Exercise goal. Give back exactly the lines that run from the beginning of the entries to the line containing "from mathutils.bvhtree import BVHTree", both included, and nothing else.

══════════════════════════════

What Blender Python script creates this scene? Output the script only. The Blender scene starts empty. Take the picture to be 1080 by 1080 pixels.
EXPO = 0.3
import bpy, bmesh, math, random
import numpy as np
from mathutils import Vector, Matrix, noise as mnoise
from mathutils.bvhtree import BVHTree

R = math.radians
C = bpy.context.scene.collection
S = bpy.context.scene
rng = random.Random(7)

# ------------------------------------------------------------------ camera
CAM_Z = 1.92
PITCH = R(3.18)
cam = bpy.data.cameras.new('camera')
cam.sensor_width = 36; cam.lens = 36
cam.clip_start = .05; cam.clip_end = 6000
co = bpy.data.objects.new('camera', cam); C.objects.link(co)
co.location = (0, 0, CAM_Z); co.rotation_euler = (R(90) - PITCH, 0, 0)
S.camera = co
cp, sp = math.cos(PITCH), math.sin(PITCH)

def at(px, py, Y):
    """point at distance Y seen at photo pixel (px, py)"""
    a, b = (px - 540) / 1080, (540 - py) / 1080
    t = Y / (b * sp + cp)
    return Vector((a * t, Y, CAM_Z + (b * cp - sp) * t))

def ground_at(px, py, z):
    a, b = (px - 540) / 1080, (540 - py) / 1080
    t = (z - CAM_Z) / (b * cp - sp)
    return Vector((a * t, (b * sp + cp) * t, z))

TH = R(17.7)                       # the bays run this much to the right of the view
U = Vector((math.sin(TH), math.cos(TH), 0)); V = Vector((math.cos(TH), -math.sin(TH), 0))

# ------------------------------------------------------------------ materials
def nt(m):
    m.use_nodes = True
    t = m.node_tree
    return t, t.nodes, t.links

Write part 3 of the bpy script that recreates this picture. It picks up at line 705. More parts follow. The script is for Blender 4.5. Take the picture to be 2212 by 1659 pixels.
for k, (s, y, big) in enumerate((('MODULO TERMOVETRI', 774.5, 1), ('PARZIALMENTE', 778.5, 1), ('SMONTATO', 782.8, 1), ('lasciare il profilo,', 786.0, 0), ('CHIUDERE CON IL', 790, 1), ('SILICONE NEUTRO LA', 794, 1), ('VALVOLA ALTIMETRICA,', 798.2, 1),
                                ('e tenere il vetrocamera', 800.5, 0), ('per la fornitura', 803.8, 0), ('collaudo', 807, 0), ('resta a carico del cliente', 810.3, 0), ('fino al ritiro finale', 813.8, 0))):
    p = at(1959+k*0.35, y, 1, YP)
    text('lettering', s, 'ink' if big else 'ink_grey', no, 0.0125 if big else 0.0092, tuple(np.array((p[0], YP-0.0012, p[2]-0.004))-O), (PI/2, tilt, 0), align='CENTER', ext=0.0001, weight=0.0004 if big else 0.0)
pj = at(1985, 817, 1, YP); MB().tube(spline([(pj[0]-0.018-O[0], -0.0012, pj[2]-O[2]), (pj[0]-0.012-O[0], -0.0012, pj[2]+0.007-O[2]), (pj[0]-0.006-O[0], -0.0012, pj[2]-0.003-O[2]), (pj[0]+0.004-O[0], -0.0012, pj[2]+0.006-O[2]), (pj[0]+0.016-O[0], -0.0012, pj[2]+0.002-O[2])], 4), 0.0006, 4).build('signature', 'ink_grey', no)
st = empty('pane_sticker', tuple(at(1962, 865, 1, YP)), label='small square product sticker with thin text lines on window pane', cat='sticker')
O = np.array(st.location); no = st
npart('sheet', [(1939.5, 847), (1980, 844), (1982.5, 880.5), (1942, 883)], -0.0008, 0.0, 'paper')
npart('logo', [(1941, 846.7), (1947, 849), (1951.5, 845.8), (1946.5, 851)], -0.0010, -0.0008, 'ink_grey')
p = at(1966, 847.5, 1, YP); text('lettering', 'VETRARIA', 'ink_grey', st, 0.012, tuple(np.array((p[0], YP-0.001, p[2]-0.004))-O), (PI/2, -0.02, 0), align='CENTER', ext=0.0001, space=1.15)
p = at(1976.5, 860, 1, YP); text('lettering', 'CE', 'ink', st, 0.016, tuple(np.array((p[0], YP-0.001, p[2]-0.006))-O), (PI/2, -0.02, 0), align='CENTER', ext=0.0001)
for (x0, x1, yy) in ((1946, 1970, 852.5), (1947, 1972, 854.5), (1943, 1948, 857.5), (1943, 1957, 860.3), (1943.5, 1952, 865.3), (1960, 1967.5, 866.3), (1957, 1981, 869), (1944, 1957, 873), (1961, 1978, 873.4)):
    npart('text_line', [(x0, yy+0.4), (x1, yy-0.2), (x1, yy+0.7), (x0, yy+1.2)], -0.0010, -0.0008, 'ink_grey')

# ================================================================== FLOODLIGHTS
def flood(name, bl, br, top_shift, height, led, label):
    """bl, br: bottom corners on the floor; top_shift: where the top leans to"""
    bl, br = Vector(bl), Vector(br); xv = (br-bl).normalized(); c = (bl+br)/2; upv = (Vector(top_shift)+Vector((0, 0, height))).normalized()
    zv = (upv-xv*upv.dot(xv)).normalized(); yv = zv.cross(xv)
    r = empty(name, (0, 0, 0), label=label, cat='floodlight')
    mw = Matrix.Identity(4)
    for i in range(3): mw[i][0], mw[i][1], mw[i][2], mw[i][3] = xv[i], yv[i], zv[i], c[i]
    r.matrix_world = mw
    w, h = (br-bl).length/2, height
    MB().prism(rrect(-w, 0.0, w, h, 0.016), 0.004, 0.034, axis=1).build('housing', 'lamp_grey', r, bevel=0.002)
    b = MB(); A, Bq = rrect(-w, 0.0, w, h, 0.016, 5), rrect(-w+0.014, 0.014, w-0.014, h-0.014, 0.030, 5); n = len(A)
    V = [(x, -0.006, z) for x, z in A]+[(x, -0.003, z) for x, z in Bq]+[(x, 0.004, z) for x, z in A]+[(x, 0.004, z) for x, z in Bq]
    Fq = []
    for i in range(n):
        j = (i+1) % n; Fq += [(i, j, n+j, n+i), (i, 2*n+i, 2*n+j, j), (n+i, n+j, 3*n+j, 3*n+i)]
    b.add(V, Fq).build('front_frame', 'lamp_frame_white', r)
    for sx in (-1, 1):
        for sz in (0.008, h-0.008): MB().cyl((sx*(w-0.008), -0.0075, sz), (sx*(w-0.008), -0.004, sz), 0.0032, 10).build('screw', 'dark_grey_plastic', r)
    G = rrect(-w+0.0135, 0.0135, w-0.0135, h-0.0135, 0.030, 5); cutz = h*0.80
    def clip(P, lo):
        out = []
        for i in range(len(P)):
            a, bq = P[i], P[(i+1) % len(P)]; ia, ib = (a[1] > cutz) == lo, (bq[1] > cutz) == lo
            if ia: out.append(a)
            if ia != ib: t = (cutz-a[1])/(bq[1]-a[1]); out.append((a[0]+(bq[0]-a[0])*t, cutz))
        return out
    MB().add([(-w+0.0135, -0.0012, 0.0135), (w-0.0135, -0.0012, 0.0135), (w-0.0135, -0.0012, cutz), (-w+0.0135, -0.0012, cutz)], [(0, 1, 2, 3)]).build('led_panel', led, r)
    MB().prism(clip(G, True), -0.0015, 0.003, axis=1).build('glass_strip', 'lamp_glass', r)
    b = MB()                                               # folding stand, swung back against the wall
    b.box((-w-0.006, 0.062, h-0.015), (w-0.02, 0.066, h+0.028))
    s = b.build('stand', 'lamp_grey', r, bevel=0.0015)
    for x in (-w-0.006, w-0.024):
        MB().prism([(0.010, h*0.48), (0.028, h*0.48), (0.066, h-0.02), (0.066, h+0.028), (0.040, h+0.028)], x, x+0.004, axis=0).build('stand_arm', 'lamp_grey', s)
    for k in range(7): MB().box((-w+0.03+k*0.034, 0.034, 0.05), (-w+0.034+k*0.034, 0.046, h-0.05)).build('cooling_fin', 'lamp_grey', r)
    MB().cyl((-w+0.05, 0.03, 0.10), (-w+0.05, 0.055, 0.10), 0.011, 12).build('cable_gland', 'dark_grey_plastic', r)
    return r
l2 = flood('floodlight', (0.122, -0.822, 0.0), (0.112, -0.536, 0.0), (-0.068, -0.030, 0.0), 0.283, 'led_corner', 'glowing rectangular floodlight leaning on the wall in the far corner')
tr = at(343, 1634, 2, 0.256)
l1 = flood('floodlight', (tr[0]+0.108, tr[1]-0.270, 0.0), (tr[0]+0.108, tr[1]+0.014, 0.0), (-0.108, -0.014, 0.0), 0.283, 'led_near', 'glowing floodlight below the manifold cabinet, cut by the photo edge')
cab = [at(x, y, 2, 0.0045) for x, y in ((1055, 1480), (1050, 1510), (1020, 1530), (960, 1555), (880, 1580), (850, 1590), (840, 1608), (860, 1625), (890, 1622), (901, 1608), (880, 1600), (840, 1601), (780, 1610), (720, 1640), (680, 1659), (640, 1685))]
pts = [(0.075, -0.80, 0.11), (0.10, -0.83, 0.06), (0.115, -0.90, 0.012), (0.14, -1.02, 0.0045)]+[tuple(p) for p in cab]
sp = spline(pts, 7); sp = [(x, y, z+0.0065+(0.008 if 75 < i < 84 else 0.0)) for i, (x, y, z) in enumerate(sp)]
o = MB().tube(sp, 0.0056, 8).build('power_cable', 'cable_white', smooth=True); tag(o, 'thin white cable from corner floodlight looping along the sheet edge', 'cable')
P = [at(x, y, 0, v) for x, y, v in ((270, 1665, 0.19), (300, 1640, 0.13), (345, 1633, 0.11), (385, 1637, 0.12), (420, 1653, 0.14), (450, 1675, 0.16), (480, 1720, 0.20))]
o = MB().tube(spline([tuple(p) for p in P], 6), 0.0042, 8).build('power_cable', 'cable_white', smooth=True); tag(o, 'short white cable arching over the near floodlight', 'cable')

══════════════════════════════

Reply to the task.
What Blender Python script creates this scene? Output the script only. The Blender scene starts empty. Take the picture to be 1080 by 1080 pixels.
EXPO = 0.3
import bpy, bmesh, math, random
import numpy as np
from mathutils import Vector, Matrix, noise as mnoise
from mathutils.bvhtree import BVHTree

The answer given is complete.